In need of a new look, in 1973 Jennings adopted a new JEI logo on purple-finished amps and cabs. Given the current craze for modeling and its demands for FRFR amps (Full Range, Flat Response), it's fascinating to note that JEI actually launched its "Flat Response" FR50 and FR100 amps—45 years too early, but a good try. Sadly, by 1975, JEI was gone, but not without having made many interesting and now pretty scarce amps. A tube AC40 today would be a very good find.

Session / Award-Session

Stewart Ward is one of the few in the music industry who can genuinely claim to have once been a rocket scientist. This may account for the startling trajectory of his Session amplifiers business, which sprang to life in 1979 with the all-tube 15:30 combo. It was a fine amp and soon earned a serious following, with users including Geoff Whitehorn (Roger Chapman's Shortlist) and Martin Barre (Jethro Tull).

Sessionette 75. Photo by Keden.

Anyone but Ward would have been satisfied with that and gone on to make more tube amps. Instead, his next product was the entirely solid-state Sessionette, launched in 1981 and still the amp for which Session is best known. Against all the odds, and just when tubes seemed completely dominant in the guitar amp market, Ward claimed his new Sessionette:75 sounded as good as a tube amp, ran cooler, would last longer, and would generally outperform anything comparable on the market. Many came to agree with him, and over 50,000 Sessionettes were produced through the '80s.

The Sessionettes came in 1x12, 2x10, 2x12, and 1x15 versions, and despite the lack of tubes, many hard rock and blues players came to love them. Ward maintained (and still does) that there is nothing a tube can do that can't be equalled or bettered with modern solid-state technology, and he can still be found fighting his corner on social media.

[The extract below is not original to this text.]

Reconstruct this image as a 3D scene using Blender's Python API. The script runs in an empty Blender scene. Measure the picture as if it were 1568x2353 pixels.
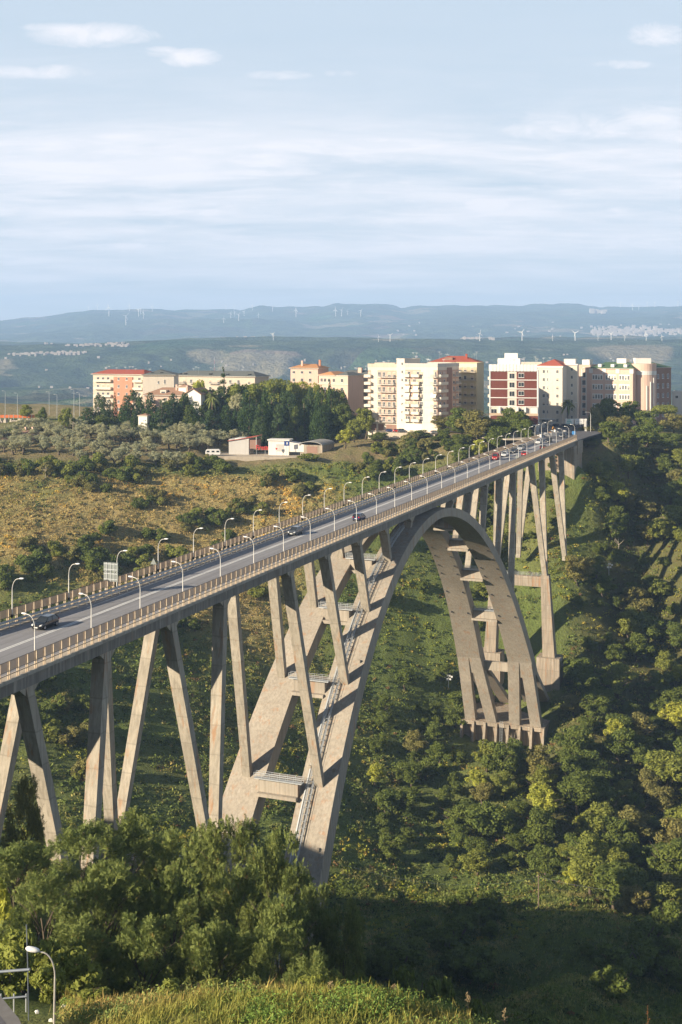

In 1988, Ward closed Session, frustrated with the instrument business despite his success. Nine years later, however, he revived the company in a smaller, more bespoke form. Still in business today as Award–Session, Stewart Ward has produced many other amps—the Rockette is much loved, as is the BluesBaby—and a host of other products, including recording preamps and direct boxes.

Importantly, given the problems players often encounter when trying to keep older solid-state amps serviceable, Award–Session not only repairs original Sessionettes and Ward's other products, but also updates and upgrades them, making any Award–Session amp a safe buy.